Dr. Doron Pely is the Executive Director of the Sulha Research Center in Shefa’amer, Israel, where he conducts extended ethnographic study of Muslim/Arab customary justice practices. He also teaches in Israel at Bar Ilan University’s Graduate Program in Conflict Management and Negotiations. Dr. Pely’s work focuses on the ways different cultures interact with each other, particularly in conflict and conflict-resolution contexts. He teaches and lectures on cross-cultural conflict mitigation, conflict de-escalation, and Muslim/Arab dispute resolution practices at universities such as Tufts, Hampshire College, UMASS Boston, the U.S. military academy at West Point, the Inter Disciplinary Center (IDC), the Hebrew University in Jerusalem, and Tel Aviv University, as well as at community centers and mediation groups in mixed-communities municipalities.

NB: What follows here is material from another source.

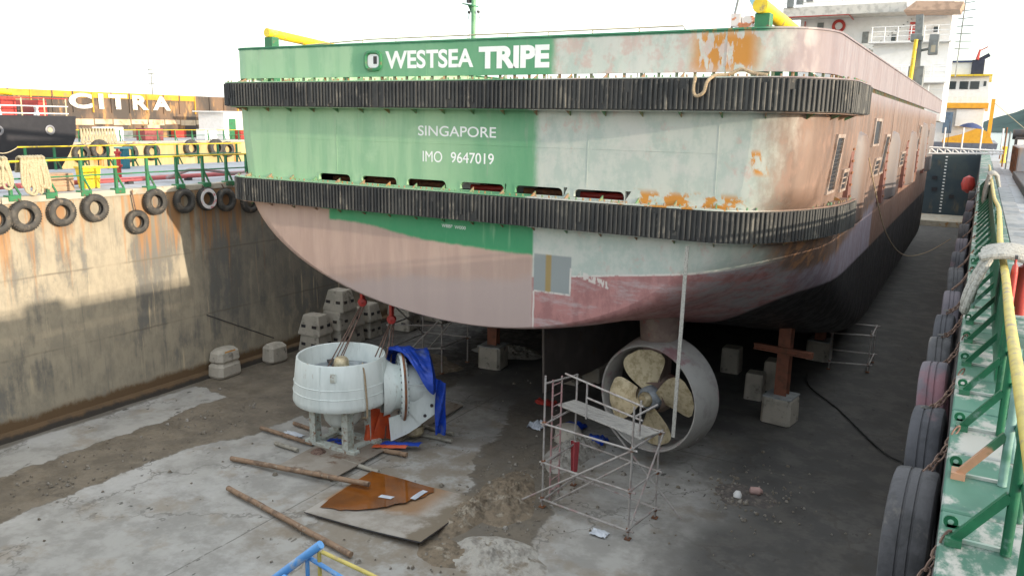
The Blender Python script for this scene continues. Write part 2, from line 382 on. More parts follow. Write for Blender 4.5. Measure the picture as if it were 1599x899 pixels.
def floor_mat():
    b = B('dock_floor_concrete'); x, y, z = b.pos()
    n1 = b.noise(.35, (1, 1, 1), 6, .6); n2 = b.noise(1.3, (1, 1, 1), 7, .65, (3, 8, 1)); n3 = b.noise(7, (1, 1, 1), 5, .7); n4 = b.noise(2.6, (1, 1, 1), 3, .5, (6, 6, 6))
    c = b.mix((.38, .372, .348), (.28, .272, .252), b.ss(n2, .38, .62))
    c = b.mix(c, (.47, .465, .45), b.ss(n1 + n3 * .25, .60, .80) * .8)
    c = b.mix(c, (.25, .205, .15), b.ss(b.noise(.8, (1, 1, 1), 6, .65, (1, 1, 9)), .53, .68) * .55)
    spots = b.ss(b.noise(3.4, (1.6, .7, 1), 2, .5, (2, 4, 4)), .70, .73) * b.ss(n1, .42, .5)
    c = b.mix(c, (.10, .095, .085), spots)
    wb = (n2 - .5) * 1.5 + (n1 - .5) * 2.
    # damp silt running down the left side of the dock, spreading out past the blocks
    wet = b.ss(x + wb * .5, -21.7, -21.62) * b.ss(x + wb * .5 + b.ss(y, 13.5, 17) * -.75, -19.0, -19.1)
    wet = wet.max(b.ss(y + wb * .9 + b.ss(x, -22, -23) * -.3, 17.9, 18.0) * b.ss(x + wb * .6, -15.9, -16.1))
    wet = wet.max(b.ss(x + wb * .25, -23.35, -23.6) * .8)
    wet = wet.max(b.box(x + wb * .7 + (y - 17) * .30, -11.0, -8.5, .08) * b.ss(y + wb, 13.9, 14.1) * b.ss(y, 24, 22) * .85)
    c = b.mix(c, (.24, .20, .15), b.box(x + wb * .8, -13.8, -7.6, .9) * b.box(y + wb * .8, 11.6, 19.5, .9) * b.ss(n2 + n3 * .35, .50, .78) * .8)
    silt = b.mix((.135, .115, .088), (.20, .17, .13), b.ss(n2 + n3 * .3, .52, .80))
    c = b.mix(c, silt, wet)
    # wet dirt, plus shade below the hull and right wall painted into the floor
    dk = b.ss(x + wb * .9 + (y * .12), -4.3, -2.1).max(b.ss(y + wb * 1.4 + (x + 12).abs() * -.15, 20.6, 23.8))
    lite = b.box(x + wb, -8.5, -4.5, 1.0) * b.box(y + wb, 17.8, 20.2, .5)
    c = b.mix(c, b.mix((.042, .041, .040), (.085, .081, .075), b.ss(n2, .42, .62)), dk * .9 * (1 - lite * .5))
    vo = b.n('ShaderNodeTexVoronoi'); vo.feature = 'DISTANCE_TO_EDGE'; vo.inputs['Scale'].default_value = .22
    vm = b.n('ShaderNodeVectorMath'); vm.operation = 'ADD'; b.nt.links.new(b._pos, vm.inputs[0]); cx_ = b.n('ShaderNodeCombineXYZ'); b.put((n2 - .5) * 1.6, cx_.inputs[0]); b.put((n4 - .5) * 1.6, cx_.inputs[1]); b.nt.links.new(cx_.outputs[0], vm.inputs[1]); b.nt.links.new(vm.outputs[0], vo.inputs['Vector'])
    crack = b.ss(X(b, vo.outputs['Distance']), .012, .004) * b.ss(n1, .40, .55)
    joint = b.box(x + (n2 - .5) * .05, -13.87, -13.83, .012).max(b.box(y + (n2 - .5) * .05, 22.0, 22.04, .012))
    c = b.mix(c, (.07, .062, .052), (crack * .45).max(joint * b.ss(n3, .35, .5) * .6))
    rim = wet * (1 - wet) * 4
    c = b.mix(c, (.10, .085, .065), rim * .5)
    rough = b.m('SUBTRACT', .9, wet * b.ss(n4, .42, .62) * .45)
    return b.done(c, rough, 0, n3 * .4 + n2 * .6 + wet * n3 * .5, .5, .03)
FLOOR = floor_mat()
def wall_mat(name, x_sun=True):
    b = B(name); x, y, z = b.pos()
    n1 = b.noise(.55, (1, 1, .42), 7, .62); n2 = b.noise(2.0, (1, 1, .55), 7, .68, (2, 5, 1)); st = b.noise(1.9, (1, 1, .07), 5, .6); st2 = b.noise(4.5, (1, 1, .05), 5, .65, (4, 1, 2)); n3 = b.noise(9, (1, 1, 1), 5, .7)
    c = b.mix((.40, .35, .265), (.32, .285, .22), b.ss(n2, .4, .6))
    dark = b.ss(n1 + (st - .5) * .7 + (n2 - .5) * .5, .50, .66) * b.ss(z + (n1 - .5) * 3, 6.9, 5.2) * b.ss(z + (n1 - .5) * 2, .6, 1.8)
    c = b.mix(c, (.13, .127, .118), dark * .6)
    big = b.ss(n1 + b.ss(y, 14, 26) * .22 + (st - .5) * .5, .50, .66) * b.ss(z + (n2 - .5) * 2, .8, 2.2) * b.ss(z, 7.05, 6.6)  # large dark stains, with the ship's shade on the wall painted in
    c = b.mix(c, (.125, .13, .128), big * .5)
    c = b.mix(c, (.20, .20, .19), b.ss(n2 + (n1 - .5) * .8, .55, .7) * .5)
    c = b.mix(c, (.60, .50, .34), b.ss(st2, .60, .68) * b.ss(n1, .40, .55) * b.ss(z, 6.3, 4.5) * .8)
    # rust running down from the railing brackets
    rs = b.ss(st2 * .5 + st * .5 + b.ss(z, 3.5, 7.1) * .12, .56, .66)
    c = b.mix(c, (.40, .20, .075), rs * b.ss(z + (st - .5) * 5, 3.2, 6.4) * .75)
    c = b.mix(c, (.17, .165, .15), b.ss(b.noise(7, (1, 1, .06), 4, .6, (8, 8, 8)), .55, .68) * b.ss(z, 6.9, 6.0) * .45)
    # pour joints
    for zz in (2.35, 4.7):
        c = b.mix(c, (.16, .14, .11), b.box(z + (n2 - .5) * .10 - y * .0, zz - .03, zz + .03, .015) * b.ss(n1, .35, .6) * .7)
    # damp brown foot
    c = b.mix(c, (.15, .095, .05), b.ss(z + (n2 - .5) * .55, .62, .40))
    c = b.mix(c, (.05, .042, .035), b.ss(z + (n2 - .5) * .3, .20, .08))
    return b.done(c, .9, 0, n3 * .3 + n2 * .6 + st2 * .3, .6, .04)
WALL = wall_mat('stained_dock_wall')
WALL2 = simple('far_dock_wall', (.52, .38, .18), .9, 0, (.60, .48, .27), sc=.7, st=(1, 1, .2), dirt=((.45, .20, .05), .9, (1, 1, .12)))
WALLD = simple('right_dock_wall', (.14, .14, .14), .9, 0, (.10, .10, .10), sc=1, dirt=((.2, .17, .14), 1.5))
QUAY = simple('quay_concrete', (.42, .43, .45), .85, 0, (.36, .37, .38), sc=.7, bump=.3, dirt=((.30, .27, .23), .9))
COPE = simple('coping_concrete', (.48, .44, .36), .85, 0, (.38, .34, .27), sc=1.5, bump=.4, dirt=((.40, .22, .08), 1.6))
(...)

Previously, Dr. Pely served in roles including active duty military service, undercover police intelligence, scientific programming and system analysis, journalism, international business intelligence, executive management, large-scale risk analysis, and cross-cultural negotiations and conflict resolution.
Dr. Pely publishes in peer-reviewed journals, exploring the place of honor, revenge and forgiveness in Muslim customary justice, the place of women in Muslim dispute resolution, and the similarities and differences between Muslim and Western dispute resolution approaches. Additionally, he has published several fiction and non-fiction books, including his most recent book, Muslim-Arab Mediation and Conflict Resolution: Understanding Sulha (Routledge 2016).
He holds a Bachelor of Science degree in Computer Science from California State University, Hayward, a Master of Arts degree in Dispute Resolution from UMASS Boston, and a Ph.D. in Middle East and Mediterranean Studies from King’s College, London.